* GOAL OF THE EXERCISE
Give back the entire listing verbatim.

* GIVEN INFORMATION
■ ■ ■ ■ ■
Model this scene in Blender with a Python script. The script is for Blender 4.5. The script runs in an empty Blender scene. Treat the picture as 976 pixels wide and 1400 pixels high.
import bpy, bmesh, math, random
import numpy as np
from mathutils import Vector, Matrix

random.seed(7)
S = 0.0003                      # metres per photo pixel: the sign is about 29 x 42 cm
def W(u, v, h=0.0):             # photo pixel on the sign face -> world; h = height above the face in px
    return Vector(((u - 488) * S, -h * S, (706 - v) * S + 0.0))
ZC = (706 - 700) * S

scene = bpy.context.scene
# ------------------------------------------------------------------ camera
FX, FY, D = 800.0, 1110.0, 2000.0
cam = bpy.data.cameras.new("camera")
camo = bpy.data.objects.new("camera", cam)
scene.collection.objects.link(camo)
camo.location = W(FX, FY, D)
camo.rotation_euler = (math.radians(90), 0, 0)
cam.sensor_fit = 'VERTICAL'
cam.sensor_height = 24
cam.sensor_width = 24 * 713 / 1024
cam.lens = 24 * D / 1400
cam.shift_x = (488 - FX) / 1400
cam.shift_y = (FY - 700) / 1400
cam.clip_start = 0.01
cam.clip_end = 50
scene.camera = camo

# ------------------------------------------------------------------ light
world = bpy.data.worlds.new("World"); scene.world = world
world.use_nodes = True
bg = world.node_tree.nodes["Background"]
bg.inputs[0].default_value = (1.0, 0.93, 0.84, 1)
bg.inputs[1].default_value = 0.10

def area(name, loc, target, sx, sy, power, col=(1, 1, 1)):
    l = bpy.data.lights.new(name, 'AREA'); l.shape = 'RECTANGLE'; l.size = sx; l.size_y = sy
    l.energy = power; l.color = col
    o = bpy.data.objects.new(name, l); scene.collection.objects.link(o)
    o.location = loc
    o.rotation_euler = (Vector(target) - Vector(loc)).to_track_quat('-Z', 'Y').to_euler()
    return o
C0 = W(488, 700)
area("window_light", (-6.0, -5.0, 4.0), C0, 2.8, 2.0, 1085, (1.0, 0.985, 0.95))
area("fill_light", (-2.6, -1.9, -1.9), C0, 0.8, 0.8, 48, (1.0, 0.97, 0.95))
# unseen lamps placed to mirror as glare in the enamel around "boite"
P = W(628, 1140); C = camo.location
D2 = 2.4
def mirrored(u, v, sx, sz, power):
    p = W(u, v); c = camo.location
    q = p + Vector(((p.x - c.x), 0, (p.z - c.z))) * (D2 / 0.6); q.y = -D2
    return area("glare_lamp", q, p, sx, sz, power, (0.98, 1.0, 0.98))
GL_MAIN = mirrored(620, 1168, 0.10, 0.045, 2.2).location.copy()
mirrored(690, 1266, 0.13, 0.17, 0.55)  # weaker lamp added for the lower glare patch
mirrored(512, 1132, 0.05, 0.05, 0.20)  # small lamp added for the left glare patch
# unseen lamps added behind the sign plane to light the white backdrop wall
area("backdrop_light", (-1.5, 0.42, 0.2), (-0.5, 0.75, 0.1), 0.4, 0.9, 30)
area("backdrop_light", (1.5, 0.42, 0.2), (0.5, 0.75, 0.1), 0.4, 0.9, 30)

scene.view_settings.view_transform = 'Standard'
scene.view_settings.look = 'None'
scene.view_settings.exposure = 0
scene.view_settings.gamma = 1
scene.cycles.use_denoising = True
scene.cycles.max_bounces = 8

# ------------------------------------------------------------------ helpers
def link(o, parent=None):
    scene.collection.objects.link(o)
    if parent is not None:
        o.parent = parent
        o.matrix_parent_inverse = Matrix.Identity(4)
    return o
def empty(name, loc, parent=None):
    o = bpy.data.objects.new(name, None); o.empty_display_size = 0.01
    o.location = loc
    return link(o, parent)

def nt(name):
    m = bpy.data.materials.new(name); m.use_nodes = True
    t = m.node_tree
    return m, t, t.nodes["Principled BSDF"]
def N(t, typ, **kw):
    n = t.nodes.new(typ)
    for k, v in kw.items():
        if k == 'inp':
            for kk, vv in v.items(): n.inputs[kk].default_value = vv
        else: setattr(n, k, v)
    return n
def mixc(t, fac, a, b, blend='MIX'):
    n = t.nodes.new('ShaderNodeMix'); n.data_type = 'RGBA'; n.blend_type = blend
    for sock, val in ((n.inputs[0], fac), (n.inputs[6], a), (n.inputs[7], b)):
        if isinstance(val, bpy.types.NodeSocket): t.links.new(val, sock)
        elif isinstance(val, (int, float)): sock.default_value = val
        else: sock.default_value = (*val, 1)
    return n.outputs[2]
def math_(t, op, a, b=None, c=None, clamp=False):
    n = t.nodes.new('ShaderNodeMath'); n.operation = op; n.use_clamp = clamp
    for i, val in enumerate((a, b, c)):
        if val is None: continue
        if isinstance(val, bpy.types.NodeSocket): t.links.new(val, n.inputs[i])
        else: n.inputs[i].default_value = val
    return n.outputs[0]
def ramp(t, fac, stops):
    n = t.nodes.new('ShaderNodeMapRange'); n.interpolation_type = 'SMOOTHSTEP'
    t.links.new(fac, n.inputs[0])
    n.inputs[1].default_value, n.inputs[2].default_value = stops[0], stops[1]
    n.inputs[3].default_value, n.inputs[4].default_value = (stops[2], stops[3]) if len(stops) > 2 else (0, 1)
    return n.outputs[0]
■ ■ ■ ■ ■
* EXERCISE RESULT
Model this scene in Blender with a Python script. The script is for Blender 4.5. The script runs in an empty Blender scene. Treat the picture as 976 pixels wide and 1400 pixels high.
import bpy, bmesh, math, random
import numpy as np
from mathutils import Vector, Matrix

random.seed(7)
S = 0.0003                      # metres per photo pixel: the sign is about 29 x 42 cm
def W(u, v, h=0.0):             # photo pixel on the sign face -> world; h = height above the face in px
    return Vector(((u - 488) * S, -h * S, (706 - v) * S + 0.0))
ZC = (706 - 700) * S

scene = bpy.context.scene
# ------------------------------------------------------------------ camera
FX, FY, D = 800.0, 1110.0, 2000.0
cam = bpy.data.cameras.new("camera")
camo = bpy.data.objects.new("camera", cam)
scene.collection.objects.link(camo)
camo.location = W(FX, FY, D)
camo.rotation_euler = (math.radians(90), 0, 0)
cam.sensor_fit = 'VERTICAL'
cam.sensor_height = 24
cam.sensor_width = 24 * 713 / 1024
cam.lens = 24 * D / 1400
cam.shift_x = (488 - FX) / 1400
cam.shift_y = (FY - 700) / 1400
cam.clip_start = 0.01
cam.clip_end = 50
scene.camera = camo

# ------------------------------------------------------------------ light
world = bpy.data.worlds.new("World"); scene.world = world
world.use_nodes = True
bg = world.node_tree.nodes["Background"]
bg.inputs[0].default_value = (1.0, 0.93, 0.84, 1)
bg.inputs[1].default_value = 0.10

def area(name, loc, target, sx, sy, power, col=(1, 1, 1)):
    l = bpy.data.lights.new(name, 'AREA'); l.shape = 'RECTANGLE'; l.size = sx; l.size_y = sy
    l.energy = power; l.color = col
    o = bpy.data.objects.new(name, l); scene.collection.objects.link(o)
    o.location = loc
    o.rotation_euler = (Vector(target) - Vector(loc)).to_track_quat('-Z', 'Y').to_euler()
    return o
C0 = W(488, 700)
area("window_light", (-6.0, -5.0, 4.0), C0, 2.8, 2.0, 1085, (1.0, 0.985, 0.95))
area("fill_light", (-2.6, -1.9, -1.9), C0, 0.8, 0.8, 48, (1.0, 0.97, 0.95))
# unseen lamps placed to mirror as glare in the enamel around "boite"
P = W(628, 1140); C = camo.location
D2 = 2.4
def mirrored(u, v, sx, sz, power):
    p = W(u, v); c = camo.location
    q = p + Vector(((p.x - c.x), 0, (p.z - c.z))) * (D2 / 0.6); q.y = -D2
    return area("glare_lamp", q, p, sx, sz, power, (0.98, 1.0, 0.98))
GL_MAIN = mirrored(620, 1168, 0.10, 0.045, 2.2).location.copy()
mirrored(690, 1266, 0.13, 0.17, 0.55)  # weaker lamp added for the lower glare patch
mirrored(512, 1132, 0.05, 0.05, 0.20)  # small lamp added for the left glare patch
# unseen lamps added behind the sign plane to light the white backdrop wall
area("backdrop_light", (-1.5, 0.42, 0.2), (-0.5, 0.75, 0.1), 0.4, 0.9, 30)
area("backdrop_light", (1.5, 0.42, 0.2), (0.5, 0.75, 0.1), 0.4, 0.9, 30)

scene.view_settings.view_transform = 'Standard'
scene.view_settings.look = 'None'
scene.view_settings.exposure = 0
scene.view_settings.gamma = 1
scene.cycles.use_denoising = True
scene.cycles.max_bounces = 8

# ------------------------------------------------------------------ helpers
def link(o, parent=None):
    scene.collection.objects.link(o)
    if parent is not None:
        o.parent = parent
        o.matrix_parent_inverse = Matrix.Identity(4)
    return o
def empty(name, loc, parent=None):
    o = bpy.data.objects.new(name, None); o.empty_display_size = 0.01
    o.location = loc
    return link(o, parent)

def nt(name):
    m = bpy.data.materials.new(name); m.use_nodes = True
    t = m.node_tree
    return m, t, t.nodes["Principled BSDF"]
def N(t, typ, **kw):
    n = t.nodes.new(typ)
    for k, v in kw.items():
        if k == 'inp':
            for kk, vv in v.items(): n.inputs[kk].default_value = vv
        else: setattr(n, k, v)
    return n
def mixc(t, fac, a, b, blend='MIX'):
    n = t.nodes.new('ShaderNodeMix'); n.data_type = 'RGBA'; n.blend_type = blend
    for sock, val in ((n.inputs[0], fac), (n.inputs[6], a), (n.inputs[7], b)):
        if isinstance(val, bpy.types.NodeSocket): t.links.new(val, sock)
        elif isinstance(val, (int, float)): sock.default_value = val
        else: sock.default_value = (*val, 1)
    return n.outputs[2]
def math_(t, op, a, b=None, c=None, clamp=False):
    n = t.nodes.new('ShaderNodeMath'); n.operation = op; n.use_clamp = clamp
    for i, val in enumerate((a, b, c)):
        if val is None: continue
        if isinstance(val, bpy.types.NodeSocket): t.links.new(val, n.inputs[i])
        else: n.inputs[i].default_value = val
    return n.outputs[0]
def ramp(t, fac, stops):
    n = t.nodes.new('ShaderNodeMapRange'); n.interpolation_type = 'SMOOTHSTEP'
    t.links.new(fac, n.inputs[0])
    n.inputs[1].default_value, n.inputs[2].default_value = stops[0], stops[1]
    n.inputs[3].default_value, n.inputs[4].default_value = (stops[2], stops[3]) if len(stops) > 2 else (0, 1)
    return n.outputs[0]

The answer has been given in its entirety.